Wednesday, 12 May 2010

The Sodometries of the Invisible Empire

Revisiting Salo recently led me to some disturbing mashups by Jeff Wells of imagery from that film with the infamous photographs from Abu Ghraib (the "human pyramid" at left, for example). Whenever I think of that film from now on, I'll have an immediate association with Abu Ghraib. Other sequences in the film, such as when the fascists parade their naked victims on all fours wearing dog leashes, clearly parallel the picture of Lynndie England humiliating her prisoner.

To my mind, this demonstrates Pasolini's acute understanding of how power functions in "zones of exception". Mirzoeff in effect builds on these insights by referring to [the inspiration behind Salo] the Marquis de Sade, along with some other theorists, by arguing that the "sodometries", as originally described by Jonathan Golberg, are mobilised as part of a wider strategy. I try to read as widely as possible, and certainly don't pretend to always understand or agree with queer theory, but here is an argument almost as compelling as Michael Warner's work on the public sphere:

Indeed, as Hazel Carby has pointed out, in their mode of address and dissemination, the photographs at Abu Ghraib are crucially unlike lynching photographs, despite the apparent similarities.Lynching was in all senses a public and visible event. Special trains were laid on to the most celebrated lynchings, while newspapers ran special editions and the photographs taken were quickly produced as postcards and sent across the country by mail. While such souvenirs
may be hidden now, in the heyday of American segregation their visibility was precisely the point. It was the sight in a shop window of the preserved knuckles of Sam Hose, a man who had been lynched in Atlanta, that drove W. E. B. Du Bois into a career of activism. By contrast, the photographs of Abu Ghraib were intended only for the consumption of the Army and its associates. The public interpellation of the racialized subject by the trophies of lynching has been replaced by the invisible visibility of a police culture that claims that there is nothing to see while circulating its pixelated documents of imperial hierarchy around the Internet.

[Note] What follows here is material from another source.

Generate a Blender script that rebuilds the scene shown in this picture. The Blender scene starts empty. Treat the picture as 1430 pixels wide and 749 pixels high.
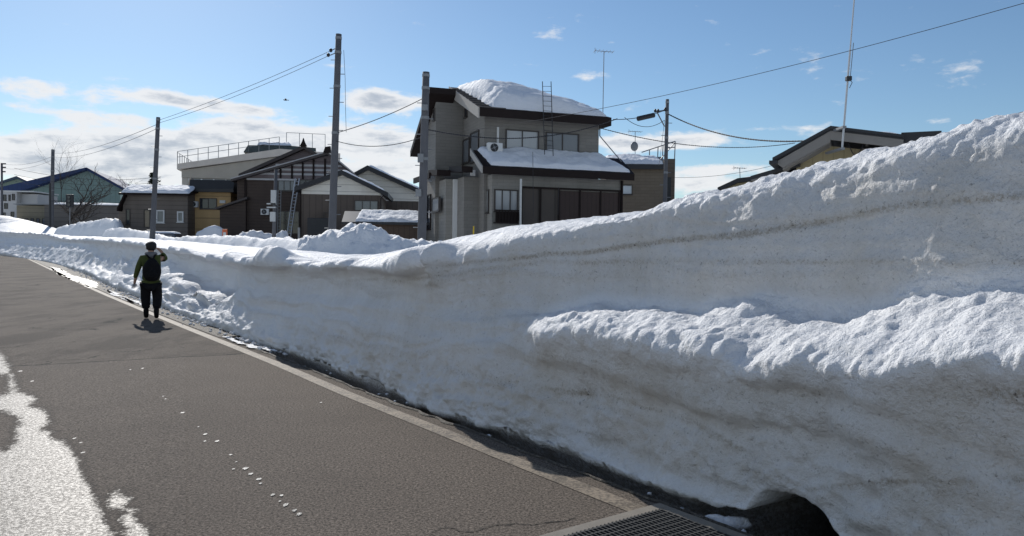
import bpy, bmesh, math, random
import numpy as np
from mathutils import Vector, Matrix
R = math.radians
SC = bpy.context.scene
COL = SC.collection

# ------------------------------------------------------------------ camera, sky, sun, exposure
W0, H0, F0 = 1430.0, 749.0, 1060.0          # photograph size and focal length in its pixels
CAMZ = 1.6
PITCH = math.atan((374.5 - 345.0) / F0)      # looks slightly down
ROLL = R(0.7)
cam_d = bpy.data.cameras.new('camera'); cam = bpy.data.objects.new('camera', cam_d); COL.objects.link(cam)
cam_d.sensor_width = 36.0; cam_d.lens = 36.0 * F0 / W0
cam_d.clip_start = 0.05; cam_d.clip_end = 6000
CM = Matrix.Translation((0, 0, CAMZ)) @ (Matrix.Rotation(R(90) - PITCH, 4, 'X') @ Matrix.Rotation(ROLL, 4, 'Z'))
cam.matrix_world = CM
SC.camera = cam
CR = np.array(CM.to_3x3())

SUN_AZ, SUN_EL = R(-26.8), R(31.0)              # azimuth from +Y, negative = left
world = bpy.data.worlds.new('World'); SC.world = world; world.use_nodes = True
sun_d = bpy.data.lights.new('sun', 'SUN'); sun = bpy.data.objects.new('sun', sun_d); COL.objects.link(sun)
sun_d.energy = 3.8; sun_d.angle = R(0.5); sun_d.color = (1.0, 0.955, 0.89)
sdir = Vector((math.sin(SUN_AZ) * math.cos(SUN_EL), math.cos(SUN_AZ) * math.cos(SUN_EL), math.sin(SUN_EL)))
sun.rotation_euler = (-sdir).to_track_quat('-Z', 'Y').to_euler()
sun.location = sdir * 50
SC.view_settings.view_transform = 'Standard'; SC.view_settings.look = 'None'
SC.view_settings.exposure = 0.0; SC.view_settings.gamma = 1.0; SC.view_settings.use_curve_mapping = False

def raydir(px, py):
    v = np.array([(px - W0 / 2) / F0, -(py - H0 / 2) / F0, -1.0])
    return CR @ v

def hgrd(px, py, z=0.0):
    d = raydir(px, py); t = (z - CAMZ) / d[2]
    return np.array([d[0] * t, d[1] * t])

def atD(px, py, D):
    d = raydir(px, py); t = D / d[1]
    return Vector((d[0] * t, D, CAMZ + d[2] * t))

def proj(x, y, z):
    p = CR.T @ np.array([x, y, z - CAMZ])
    return W0 / 2 + F0 * p[0] / -p[2], H0 / 2 - F0 * p[1] / -p[2]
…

Far from constituting the accidental, this representation of enforced sodomy is that chosen by the military itself. For the Pentagon could have released a wider range of photographs, also depicting assaults on women and children, which Seymour Hersh has shown to exist....

...As the Marquis de Sade himself put it: “If we discover a hemisphere, we will find sodomy there. Cook sailed into a new world: there it was king. If our balloons floated to the moon, we would find it there as well.”De Sade’s universalism is not what I intend here. I suggest rather that as long as we remain under the sway of Hegel’s dialectic...the moment of imperial crisis necessarily entails a recurrent if not constant crisis of corporal definition between the body of the master and that of the slave. More precisely still, if, as Hardt and Negri put it, it is not reality that is dialectical but colonialism, then the recurrence of corporal crisis is one index that empire in their sense remains entangled with colonialism.